Digital Vehicle Inspections Explained

Technician photographing a brake rotor during a digital vehicle inspection

You bring your car in for an oil change. An hour later, you get a text with a link. You open it and see photos of your actual brake pads, your tires with tread measurements, a shot of a leaking valve cover gasket, and a cabin air filter that looks like it's been filtering campfire smoke. Each item is marked green, yellow, or red depending on urgency.

That's a digital vehicle inspection. If you haven't experienced one yet, it changes how you think about shop visits.

How They Work

The process starts the same way any inspection does. A technician goes through your vehicle systematically, checking brakes, tires, suspension, fluids, belts, hoses, lights, and everything else on the list. The difference is documentation.

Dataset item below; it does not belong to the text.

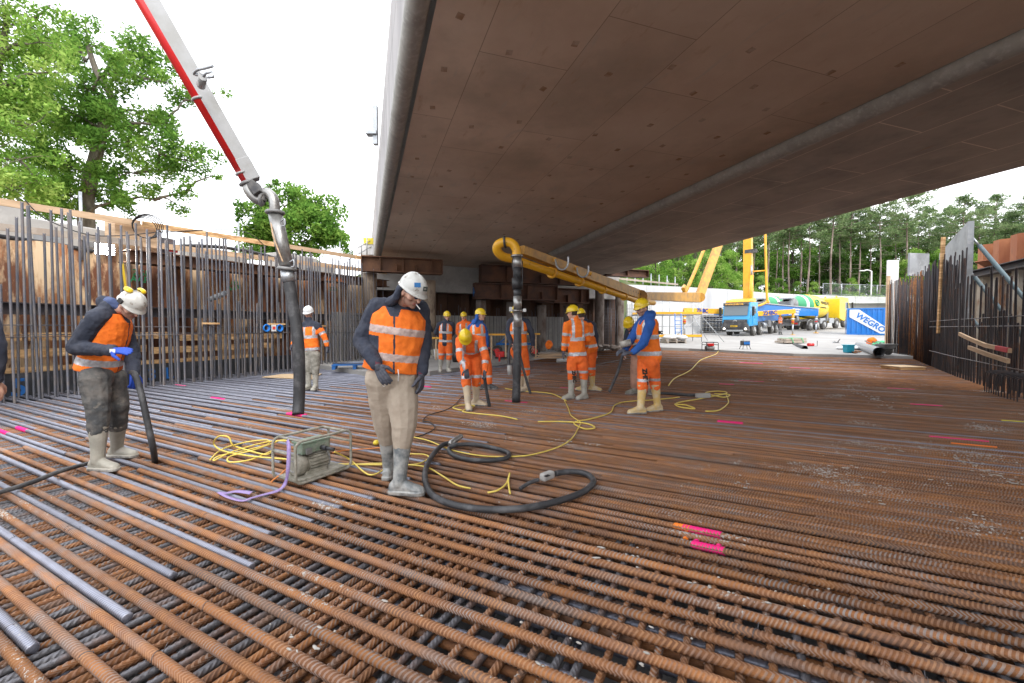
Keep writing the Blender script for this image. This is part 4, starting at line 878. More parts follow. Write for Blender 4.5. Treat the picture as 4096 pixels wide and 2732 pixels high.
def cap(mb, a, b, ra, rb, n=12):
    a = Vector(a); b = Vector(b); mb.tube([a, b], [ra, rb], n); mb.ell(a, (ra, ra, ra), None, n, 8); mb.ell(b, (rb, rb, rb), None, n, 8)
def chain(mb, pts, rs, n=12):
    for (a, b), (ra, rb) in zip(zip(pts, pts[1:]), zip(rs, rs[1:])): cap(mb, a, b, ra, rb, n)
def cloth(name, c, c2=None, rough=.85, **k): return mat(name, c, rough, 0, c2 or tuple(x*.72 for x in c), 7, .42, .66, .35, 90, coord='World', bdist=.004, **k)
K = dict(skin=mat('skin', (.62, .37, .27), .5, 0, (.54, .28, .2), 20, .45, .65), hair=mat('dark_hair', (.05, .035, .025), .7), stub=mat('stubble', (.32, .18, .13), .7),
    orange=cloth('hi_vis_orange', (.95, .21, .018), (.80, .15, .012), emit=0), orange2=cloth('hi_vis_red_orange', (.92, .17, .025), (.72, .12, .02)), band=mat('reflective_band', (.55, .55, .57), .35, .2, (.42, .42, .45), 30, .4, .6), bandp=mat('pink_grey_band', (.56, .42, .37), .4, .1, (.46, .35, .32), 60, .4, .6),
    navy=cloth('navy_cloth', (.022, .028, .048), (.045, .05, .07)), blue=cloth('blue_hoodie', (.02, .10, .38)), beige=cloth('beige_jersey', (.43, .36, .285), (.36, .295, .23)), work=cloth('dirty_work_denim', (.065, .07, .075), (.16, .15, .14), col3=(.27, .25, .22), scale3=9, lo3=.58, hi3=.72), camo=cloth('dirty_grey_cloth', (.20, .19, .16), (.36, .34, .30)),
    pink=cloth('faded_trousers', (.50, .28, .2)), grey_boot=mat('muddy_grey_boot', (.40, .38, .33), .6, 0, (.30, .29, .25), 8, .4, .65, .2, 30, coord='World'), slate_boot=mat('cement_smeared_boot', (.13, .15, .16), .5, 0, (.42, .42, .40), 5, .42, .6, .2, 30, coord='World'), yel_boot=mat('dusty_yellow_boot', (.62, .42, .13), .55, 0, (.60, .50, .34), 7, .4, .62, .2, 30, coord='World'), cream_boot=mat('cream_boot', (.62, .50, .34), .6, 0, (.50, .42, .32), 7, .4, .62, coord='World'), sole=mat('boot_sole', (.16, .155, .15), .8, 0, (.36, .34, .31), 12, .4, .6, coord='World'),
    gl_blue=mat('blue_glove', (.01, .06, .42), .6), gl_dark=mat('dark_glove', (.05, .06, .085), .6, 0, (.09, .09, .11), 40, .4, .6), gl_cuff=mat('maroon_cuff', (.12, .02, .035), .8), gl_red=mat('red_grey_glove', (.42, .13, .07), .7, 0, (.25, .22, .2), 20, .4, .6),
    hw=mat('white_helmet', (.56, .56, .53), .4, 0, (.44, .43, .40), 9, .4, .62, 0, 1, col3=(.18, .14, .10), scale3=20, lo3=.58, hi3=.66, coord='World', coat=.3), hwd=mat('clean_white_helmet', (.72, .73, .74), .35, coat=.3), hy=mat('yellow_helmet', (.80, .56, .015), .35, 0, (.66, .44, .02), 6, .45, .7, coord='World', coat=.3), lens=mat('glasses', (.05, .07, .12), .1), zip=mat('black_zip', (.03, .03, .03), .5), eye=mat('eye_dark', (.03, .02, .02), .3), lip=mat('lips', (.33, .12, .10), .5), letter=mat('black_print', (.02, .015, .01), .7))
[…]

Instead of writing notes on a paper form, the tech uses a tablet or phone. They photograph anything that needs attention. Worn brake pads get shot next to a measurement gauge. A cracked belt gets a close-up. A tire with uneven wear gets photographed from the angle that shows the problem. Each finding gets categorized: good, needs monitoring, or needs attention now.

The completed inspection gets sent to you electronically. You can review it on your phone at work, show it to someone who knows cars, or just take your time without anyone waiting on the phone for an answer.

Why Photos Change Everything

The fundamental problem with traditional inspections is trust. A shop says you need brakes. You can't verify that without crawling under the car yourself. Are the pads really worn? How worn? Could they last another few months?

Photos eliminate that problem. When you can see your brake pad next to a ruler showing 2mm of material left, the recommendation makes sense on its own. You're looking at evidence, not taking someone's word for it.

This works both ways. Good digital inspections include the green items too. Your tires at 7mm of tread. Your brakes at 60%. Your fluids at the right level. That builds confidence that the shop isn't inventing problems. When they do find something, you're more inclined to believe them because they showed you everything that passed.

Multiple Options Instead of One Big Number

Rather than calling you with a single total and asking yes or no, a good digital inspection lets you see each item independently. You can approve the brake job but hold off on the cabin filter. You can say yes to the oil leak repair but push the tire replacement to next month.

A $2,500 phone call is overwhelming. But when you can see that it's $800 for brakes, $600 for a gasket, $400 for tires, and $700 for suspension work, you can prioritize. Do the brakes and gasket now, plan for tires next month, monitor the suspension. That informed decision-making is impossible with a single lump number and is exactly what clear estimates should provide.

What a Good Inspection Covers

Brakes. Pad and rotor measurements, photos of the friction material, notes on noise or pulsation. Both axles, not just the one they want to sell you.

Tires. Tread depth at multiple points, photos of irregular wear, tire age if the date codes show they're getting old. Tire condition and age are separate safety concerns that both matter.

Under the hood. Fluid levels and condition, belt condition, hose condition, battery test results, air filter condition.

Under the car. Suspension components, exhaust, leaks, CV boots, bushings. The stuff you never see but matters for older vehicles you're trying to keep on the road.

Lights and wipers. Basic but important. A burned-out brake light is a safety issue and a ticket waiting to happen.

How Shops Benefit Too

Technicians document findings faster by snapping photos than by writing descriptions. The service advisor doesn't have to interpret a tech's handwriting or remember verbal notes from hours ago. The team is looking at the same information, which means fewer miscommunications.

Inspection workflow tools like ShopCommander let shops document and share findings with photos. When the tech finishes, the inspection goes to the advisor who reviews it and sends it to you. No paper shuffling, no lost notes, no phone tag trying to describe something that's easier to show.

What to Do With the Results

Take ten minutes to actually look through a digital inspection when you get one. Don't just scroll to the total. Look at the photos. Pay attention to the yellow items because those become red items in six months. Planning for them now means fewer emergency repairs later.

Save the link or take screenshots. This gives you a baseline. When you go back in six months, you can compare. If your brake pads went from 5mm to 2mm, that tracks. If they went from 5mm to 1mm in 5,000 km, something else might be going on.

If your current shop doesn't offer digital inspections, it doesn't mean they're bad. Plenty of excellent mechanics still use paper and phone calls. But the trend is moving in one direction for good reason. Transparency builds trust, and photos are the most transparent way to communicate car problems to someone who isn't a mechanic. If you're choosing between shops, the one sending you evidence of your car's condition has earned a closer look.